Director Rachael Beesley then led from the violin in an engaging reading of the same composer’s F Major Romance, her bright, light tone soaring perfectly over the warm accompaniment while she decorated the lyrical line with grace, flair and just the right degree of sentiment. The delicate ending was quite exquisite.

Richard Gill, Nicole van Bruggen, Rachael Beesley and Benjamin Bayl. Photo © Nick Gilbert

Richard Gill, Nicole van Bruggen, Rachael Beesley and Benjamin Bayl. Photo © Nick Gilbert

It’s debatable whether Beethoven's lively Contredanses were a way of letting down his hair or simply a way to make a fast buck. Who cares, though. Half country dances, half high-falutin’ art music (the finale of the Eroica makes a fleeting appearance), this genial music is a reminder of how close the late-Classical world was to the popular music that would shortly make the fortunes of Strauss and Lanner. It was a neat idea to contrast the buzz of Viennese society (the woodwind especially came into its own here) with the emotional exile and solitude of the deaf composer by interspersing the dances with readings from the contemporaneous Heiligenstadt Testament. ARCO Artistic Director Richard Gill did the honours and the stark contrast between the jollity of the music and the composer’s profound gloom couldn't have been more poignantly drawn.

Hugo Wolf’s Italian Serenade is a concert hall rarity, one of those idiosyncratic pieces of music that one seldom gets to hear. It’s a warm sunny affair, and lovingly played here with just the right amount of Viennese slipping and sliding around.

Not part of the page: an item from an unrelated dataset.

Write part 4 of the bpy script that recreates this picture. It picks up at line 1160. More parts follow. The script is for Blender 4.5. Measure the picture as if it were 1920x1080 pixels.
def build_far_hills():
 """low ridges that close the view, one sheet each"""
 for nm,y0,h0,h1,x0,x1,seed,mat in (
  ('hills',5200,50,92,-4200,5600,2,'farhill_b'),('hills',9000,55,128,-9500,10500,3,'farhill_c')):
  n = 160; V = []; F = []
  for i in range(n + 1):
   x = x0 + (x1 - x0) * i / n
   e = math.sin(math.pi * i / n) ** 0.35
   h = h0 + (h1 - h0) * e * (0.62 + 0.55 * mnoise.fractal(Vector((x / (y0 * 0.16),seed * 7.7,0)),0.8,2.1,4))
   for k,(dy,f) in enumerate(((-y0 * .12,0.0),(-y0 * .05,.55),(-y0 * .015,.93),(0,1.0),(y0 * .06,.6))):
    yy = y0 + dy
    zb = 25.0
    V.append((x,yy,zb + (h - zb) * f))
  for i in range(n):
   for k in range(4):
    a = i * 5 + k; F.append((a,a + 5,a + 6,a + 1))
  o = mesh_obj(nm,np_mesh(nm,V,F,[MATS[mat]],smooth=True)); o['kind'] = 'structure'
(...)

Very 20th-century in its modernity, and right on the cusp of ARCO’s Romantic cut off point, anyone wanting proof that Wolf was barking mad might look no further than the wacky, off-kilter drunken solos for violin, viola, and cello in the central section. A genuinely original work, ARCO gave it a winningly quirky performance.

One of the quintessential Romantic symphonies, and a work expressing Northern Europe’s fascination with the Grand Tour, topped the bill. Mendelssohn’s tuneful Fourth – the Italian of 1833 – was worth the waiting for and Bayl judged the crucial tempo of the first movement just right. Fleet-footed fiddles in the composer’s Midsummer Night’s Dream vein, warm throated clarinets, burnished horns and the rattle of real kettledrums (i.e. ones that look like proper battered old copper pots), built to a fine series of climaxes. The ensuing Pilgrim March was crisply articulated and refreshingly brisk, though perhaps the portamenti felt a little overdone given the subject matter.

The minuet looks back to Beethoven, the slides here feeling entirely appropriate, though the trio was the only time the natural horns felt seriously challenged all night – you can see why brass manufacturers were striving at the time to make life easier for their struggling-to-keep-up clients (the piston valve would come in around 1840). Some superb work by the flutes in the whirlwind finale saw the orchestra pass that test with flying colours. It’s in all-guns-blazing movements like this that the real gains to be had out of period instruments come to the fore, with so many textures and colours to be explored. ARCO’s performance felt satisfyingly detailed, yet exhilaratingly paced.

Newly government funded, and freshly housed in the perfect acoustic of City Recital Hall, this was the group’s first outing of the year. Acting as a ringmaster for the evening, Richard Gill declared at one point that ARCO is here to stay. It’s Rossini and Schubert up next in May. Diaries out, please.